San Francisco, Same-Sex Marriage, and Civil Disobedience
It’s easy to think of individuals committing acts of civil obedience: The conscientious objectors that fled to Canada to avoid the draft. Student protestors staging sit-ins. Bike riders deliberately clogging traffic to protest racial injustice. But it’s harder to think of incidents where a city itself creates an act of civil disobedience. One notable example occurred 15 years ago this week when the city of San Francisco began to issue marriage licenses to same-sex couples. The action, though contrary to state law, would set the table for later challenges and a landmark Supreme Court decision.
In 2004, newly elected San Francisco mayor Gavin Newsom decided to direct the city-county clerk to begin issuing the licenses.

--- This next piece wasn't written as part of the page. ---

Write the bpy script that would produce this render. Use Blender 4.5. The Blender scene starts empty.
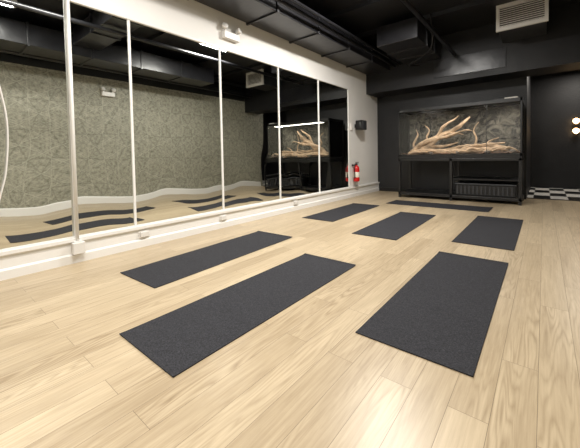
import bpy, bmesh, math, random
from mathutils import Vector, Matrix, noise
random.seed(4)
sc=bpy.context.scene
sc.view_settings.view_transform='Standard'
COL=sc.collection

# ---------------------------------------------------------------- materials
def lin(c):
    return tuple(((v/255)/12.92 if v/255<=.04045 else ((v/255+.055)/1.055)**2.4) for v in c)+(1,)
def mat(name,rgb,rough=.6,metal=0,bump=0,bscale=40,var=0,vscale=6,emit=None,es=0,spec=.5):
    m=bpy.data.materials.new(name);m.use_nodes=True
    n=m.node_tree.nodes;l=m.node_tree.links;b=n['Principled BSDF']
    b.inputs['Base Color'].default_value=lin(rgb);b.inputs['Roughness'].default_value=rough
    b.inputs['Metallic'].default_value=metal;b.inputs['Specular IOR Level'].default_value=spec
    tc=n.new('ShaderNodeTexCoord')
    if var:
        t=n.new('ShaderNodeTexNoise');t.inputs['Scale'].default_value=vscale;t.inputs['Detail'].default_value=5
        l.new(tc.outputs['Object'],t.inputs['Vector'])
        r=n.new('ShaderNodeValToRGB');r.color_ramp.elements[0].position=.3;r.color_ramp.elements[1].position=.7
        c=lin(rgb);r.color_ramp.elements[0].color=tuple(v*(1-var) for v in c[:3])+(1,)
        r.color_ramp.elements[1].color=tuple(min(1,v*(1+var)) for v in c[:3])+(1,)
        l.new(t.outputs['Fac'],r.inputs['Fac']);l.new(r.outputs['Color'],b.inputs['Base Color'])
    if bump:
        t=n.new('ShaderNodeTexNoise');t.inputs['Scale'].default_value=bscale;t.inputs['Detail'].default_value=4
        l.new(tc.outputs['Object'],t.inputs['Vector'])
        bp=n.new('ShaderNodeBump');bp.inputs['Strength'].default_value=bump;bp.inputs['Distance'].default_value=.01
        l.new(t.outputs['Fac'],bp.inputs['Height']);l.new(bp.outputs['Normal'],b.inputs['Normal'])
    if emit:
        b.inputs['Emission Color'].default_value=lin(emit);b.inputs['Emission Strength'].default_value=es
    return m
class NT:
    def __init__(s,m): s.t=m.node_tree
    def n(s,typ,**kw):
        x=s.t.nodes.new(typ)
        for k,v in kw.items():
            if k.startswith('_'): setattr(x,k[1:],v)
        return x
    def l(s,a,b): s.t.links.new(a,b)
    def math(s,op,a,b=None,c=None):
        x=s.t.nodes.new('ShaderNodeMath');x.operation=op
        for i,v in enumerate((a,b,c)):
            if v is None: continue
            if isinstance(v,(int,float)): x.inputs[i].default_value=v
            else: s.l(v,x.inputs[i])
        return x.outputs[0]
    def mix(s,f,a,b,bt='MIX'):
        x=s.t.nodes.new('ShaderNodeMix');x.data_type='RGBA';x.blend_type=bt
        for i,v in ((0,f),(6,a),(7,b)):
            if isinstance(v,(int,float)): x.inputs[i].default_value=v
            elif isinstance(v,tuple): x.inputs[i].default_value=v
            else: s.l(v,x.inputs[i])
        return x.outputs[2]

WHITE=mat('white_paint',(228,225,220),.55,bump=.15,bscale=60,var=.03,vscale=2)
TRIMW=mat('white_trim',(230,228,224),.4)
BLACK=mat('black_paint',(22,22,24),.5,bump=.25,bscale=30,var=.25,vscale=4)
BLACKG=mat('black_duct_paint',(36,36,39),.28,bump=.2,bscale=8,var=.3,vscale=5)
BMETAL=mat('black_metal',(16,16,17),.35,metal=.0)
DARKG=mat('dark_grey_panel',(46,47,50),.5,var=.2)
PLW=mat('white_plastic',(220,217,212),.35)
GREYM=mat('grey_galvanised',(170,172,175),.4,metal=.3,var=.2,vscale=12)
RED=mat('red_enamel',(190,22,20),.3)
RUB=mat('black_rubber',(16,16,16),.5)
LABEL=mat('label_paper',(225,220,205),.6)

def wood_floor():
    m=mat('oak_laminate',(205,180,145),.34);t=NT(m);b=m.node_tree.nodes['Principled BSDF']
    tc=t.n('ShaderNodeTexCoord')
    mp=t.n('ShaderNodeMapping');mp.inputs['Rotation'].default_value=(0,0,math.radians(90));t.l(tc.outputs['Object'],mp.inputs['Vector'])
    br=t.n('ShaderNodeTexBrick');br.offset=.37;br.offset_frequency=2
    for k,v in (('Scale',1),('Mortar Size',.001),('Mortar Smooth',.3),('Brick Width',1.22),('Row Height',.135),('Bias',0)):br.inputs[k].default_value=v
    br.inputs['Color1'].default_value=(0,0,0,1);br.inputs['Color2'].default_value=(1,1,1,1);br.inputs['Mortar'].default_value=(.5,.5,.5,1)
    t.l(mp.outputs['Vector'],br.inputs['Vector'])
    bw=t.n('ShaderNodeRGBToBW');t.l(br.outputs['Color'],bw.inputs['Color']);rnd=bw.outputs[0]
    cx=t.n('ShaderNodeCombineXYZ');t.l(t.math('MULTIPLY',rnd,37.),cx.inputs[0]);t.l(t.math('MULTIPLY',rnd,91.),cx.inputs[1]);t.l(t.math('MULTIPLY',rnd,13.),cx.inputs[2])
    va=t.n('ShaderNodeVectorMath',_operation='ADD');t.l(tc.outputs['Object'],va.inputs[0]);t.l(cx.outputs[0],va.inputs[1])
    def nz(sx,sy,detail,dist=0,rough=.5):
        q=t.n('ShaderNodeMapping');q.inputs['Scale'].default_value=(sx,sy,1);t.l(va.outputs[0],q.inputs['Vector'])
        z=t.n('ShaderNodeTexNoise');z.inputs['Scale'].default_value=1;z.inputs['Detail'].default_value=detail;z.inputs['Distortion'].default_value=dist;z.inputs['Roughness'].default_value=rough
        t.l(q.outputs[0],z.inputs['Vector']);return z.outputs['Fac']
    fine=nz(80,3.0,5,.3,.7)
    cath=nz(9,.7,2,.2)
    rings=t.math('ABSOLUTE',t.math('SINE',t.math('MULTIPLY',cath,60.)))
    ringmask=nz(5,.8,1)
    ringmask=t.math('MAXIMUM',t.math('MULTIPLY',t.math('SUBTRACT',ringmask,.42),4.),0.)
    ringmask=t.math('MINIMUM',ringmask,1.)
    broad=nz(4,.6,3)
    blot=nz(20,2.2,5,.6,.65)
    ra=t.n('ShaderNodeValToRGB');ra.color_ramp.elements[0].position=.2;ra.color_ramp.elements[1].position=.82
    ra.color_ramp.elements[0].color=lin((132,112,84));ra.color_ramp.elements[1].color=lin((203,185,155))
    v=t.math('ADD',t.math('MULTIPLY',fine,.5),t.math('MULTIPLY',broad,.22))
    v=t.math('ADD',v,t.math('MULTIPLY',blot,.3))
    v=t.math('ADD',v,t.math('MULTIPLY',t.math('SUBTRACT',rnd,.5),.15))
    v=t.math('ADD',v,t.math('MULTIPLY',t.math('MULTIPLY',t.math('SUBTRACT',rings,.5),ringmask),.24))
    t.l(v,ra.inputs['Fac'])
    kq=t.n('ShaderNodeMapping');kq.inputs['Scale'].default_value=(5.5,1.6,1);t.l(va.outputs[0],kq.inputs['Vector'])
    kv=t.n('ShaderNodeTexVoronoi');kv.inputs['Scale'].default_value=1;t.l(kq.outputs[0],kv.inputs['Vector'])
    kr=t.n('ShaderNodeValToRGB');kr.color_ramp.elements[0].position=.0;kr.color_ramp.elements[1].position=.09
    kr.color_ramp.elements[0].color=(.5,.5,.5,1);kr.color_ramp.elements[1].color=(0,0,0,1);t.l(kv.outputs['Distance'],kr.inputs['Fac'])
    kb=t.n('ShaderNodeRGBToBW');t.l(kr.outputs['Color'],kb.inputs['Color'])
    col=t.mix(kb.outputs[0],ra.outputs['Color'],lin((108,84,58)))
    col=t.mix(br.outputs['Fac'],col,lin((104,88,66)))
    t.l(col,b.inputs['Base Color'])
    bp=t.n('ShaderNodeBump');bp.inputs['Strength'].default_value=.25;bp.inputs['Distance'].default_value=.002
    t.l(t.math('SUBTRACT',t.math('MULTIPLY',fine,.3),br.outputs['Fac']),bp.inputs['Height']);t.l(bp.outputs[0],b.inputs['Normal'])
    return m
WOODF=wood_floor()

def wallpaper():
    m=mat('geometric_wallpaper',(150,148,136),.6);t=NT(m);b=m.node_tree.nodes['Principled BSDF']
    tc=t.n('ShaderNodeTexCoord')
    nw=t.n('ShaderNodeTexNoise');nw.inputs['Scale'].default_value=7;nw.inputs['Detail'].default_value=3;t.l(tc.outputs['Object'],nw.inputs['Vector'])
    wv=t.n('ShaderNodeVectorMath',_operation='MULTIPLY_ADD');t.l(nw.outputs['Color'],wv.inputs[0]);wv.inputs[1].default_value=(.09,.09,.09);t.l(tc.outputs['Object'],wv.inputs[2])
    sp=t.n('ShaderNodeSeparateXYZ');t.l(wv.outputs[0],sp.inputs[0])
    y,z=sp.outputs[1],sp.outputs[2]
    S=.34
    def lines(ang,w,sc_=1.,ph=0.):
        d=t.math('ADD',t.math('MULTIPLY',y,math.cos(ang)/S*sc_),t.math('MULTIPLY',z,math.sin(ang)/S*sc_))
        d=t.math('ADD',d,ph)
        f=t.math('ABSOLUTE',t.math('SUBTRACT',t.math('FRACT',t.math('ADD',d,100.)),.5))
        return t.math('LESS_THAN',f,w)
    def mx(a,c): return t.math('MAXIMUM',a,c)
    a=mx(mx(lines(0,.02),lines(math.pi/3,.02)),lines(-math.pi/3,.02))
    bb=mx(mx(lines(math.pi/6,.02,.577),lines(math.pi/2,.02,.577)),lines(-math.pi/6,.02,.577))
    fine=mx(lines(math.pi/3,.12,4.),lines(-math.pi/3,.12,4.))
    nz=t.n('ShaderNodeTexNoise');nz.inputs['Scale'].default_value=14;nz.inputs['Detail'].default_value=8;nz.inputs['Roughness'].default_value=.75;t.l(tc.outputs['Object'],nz.inputs['Vector'])
    rr_=t.n('ShaderNodeValToRGB');rr_.color_ramp.elements[0].position=.36;rr_.color_ramp.elements[1].position=.64
    rr_.color_ramp.elements[0].color=lin((112,111,97));rr_.color_ramp.elements[1].color=lin((170,167,150));t.l(nz.outputs['Fac'],rr_.inputs['Fac'])
    base=t.mix(t.math('MULTIPLY',fine,.25),rr_.outputs['Color'],lin((174,172,156)))
    base=t.mix(t.math('MULTIPLY',bb,.35),base,lin((98,97,84)))
    col=t.mix(t.math('MULTIPLY',a,.42),base,lin((188,186,170)))
    t.l(col,b.inputs['Base Color']);return m
WALLP=wallpaper()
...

Newsom’s decision came as a reaction George W. Bush’s State of the Union address, in which the president had espoused the possibility of an amendment to the U.S. Constitution to prevent same-sex marriage. With the state of Massachusetts set to allow same-sex marriage to begin in May 2004, Newsom invoked the equal protection clause of California’s state constitution as a reason for the city to begin issuing the licenses as well.
The city made the licenses available beginning February 12, and by the 13th, lawsuits were filed in opposition. On February 19, the city sued the state of California on the grounds that the statute that defined marriage in the state was unconstitutional. The next day, the California Supreme Court refused the stay on licenses that had been requested by the February 12 filings, meaning that licenses could continue to be issued. The city of San Jose waded into the fight on March 9; their city council voted 8–1 to recognize marriages of city employees performed in other jurisdictions (such as San Francisco, which is roughly 90 minutes away).

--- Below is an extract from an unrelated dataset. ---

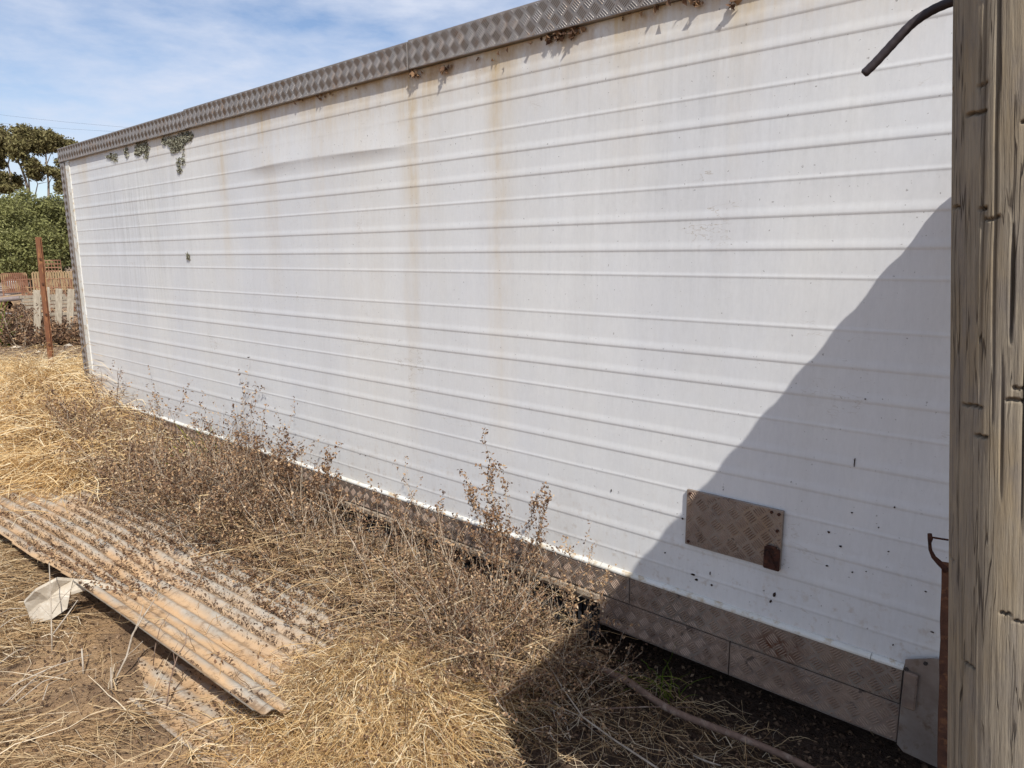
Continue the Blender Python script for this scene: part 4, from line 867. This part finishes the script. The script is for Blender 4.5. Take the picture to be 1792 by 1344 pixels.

The availability of the licenses precipitated a rush of couples who wanted to get married, knowing that their window might only exist for a limited time. Reporting from that week indicates that around 900 couples were married in the first three days that licenses became available. Couples from other parts of California, and other states, descended on the area to try to get their ceremonies officiated. From February 12 to March 11, 4,000 licenses went to same-sex couples, some of whom waited in line for 12 hours. Among the more well-known couples to be wed were then-California State Assemblywoman Jackie Goldberg and Sharon Sticker; celebrity Rosie O’Donnell and her then-partner Kelli Carpenter; cartoonist Alison Bechdel and then-girlfriend Amy Rubin; filmmakers P. David Ebersole and Todd Hughes; and screenwriter David Michael Barrett and Mark Peters.

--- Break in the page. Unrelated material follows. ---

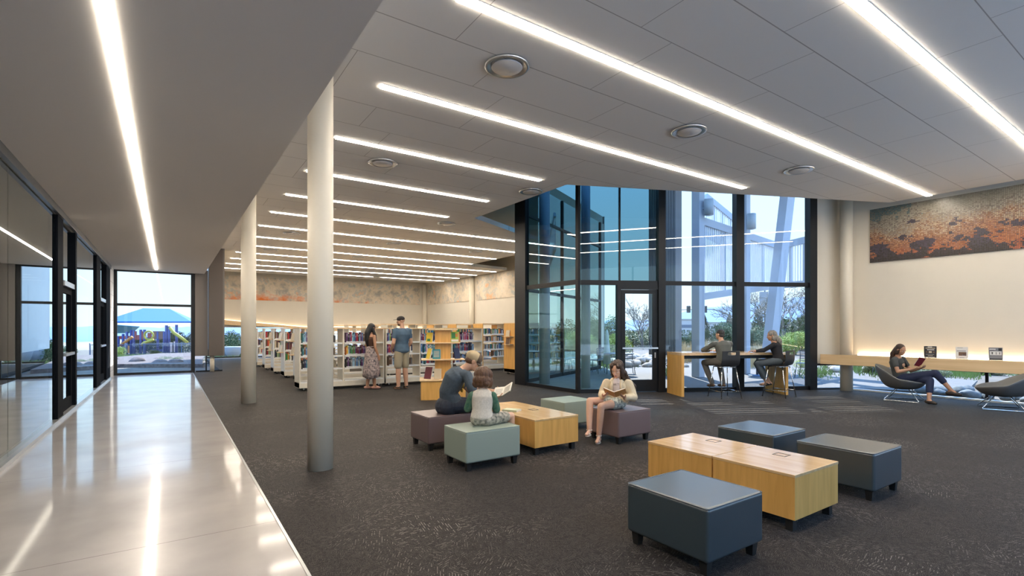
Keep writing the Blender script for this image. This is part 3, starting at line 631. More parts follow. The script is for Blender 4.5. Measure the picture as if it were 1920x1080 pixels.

Though the issue had already drawn national attention, it had also begun to shift to the national political stage. By late February, President George W. Bush continued to publicly support an amendment to ban same-sex marriage. Some viewed this move as a pre-emptive strike to draw a line against his presumptive opponent in the next presidential election; that was Senator John Kerry, who coincidentally hailed from the other state at issue: Massachusetts. On March 11, the Supreme Court of California halted the issuance of the licenses; Mayor Newsom agreed to stop while the courts took up the issue.
Cases would travel through various levels of the court on their way to a final decision that August. On August 12, 2004, the Supreme Court of California issued a unanimous ruling that the city had violated state law by issuing the licenses. An additional decision, a 5–2 vote in the case of Lockyer v. The City and County of San Francisco, voided all of the same-sex marriages that had been performed.
The fallout continued for years. After Lockyer, the city and county of San Francisco again filed suit, leading to a 2008 Supreme Court of California decision that denying the licenses to same-sex couples was, in fact, unconstitutional. That decision, and the cases surrounding it, paved the way for multiple cases to follow. When the Obergefell v. Hodges case made its way to the U.S. Supreme Court, it didn’t represent a single couple; it arrived as a bundled case involving six lower court cases that had included 16 same-sex couples from four states. On June 26, 2015, the U.S. Supreme Court reached a 5–4 decision that all 50 states had to grant same-sex marriages and recognize those marriages in other states.
Today, Newsom is the governor of California. He served as mayor of San Francisco until 2011, and was the lieutenant governor of the state from 2011 until took the oath for the higher office in 2019. Despite the ultimate success of the Obergefell v. Hodges case, some challenges have arisen in court and from politicians who wish to overturn the decision. However, polls conducted by Pew Research Center and others show a consistent growth in support for same-sex marriage among the American people, with a 2018 Gallup poll demonstrating that as much of 67 percent of the population approves.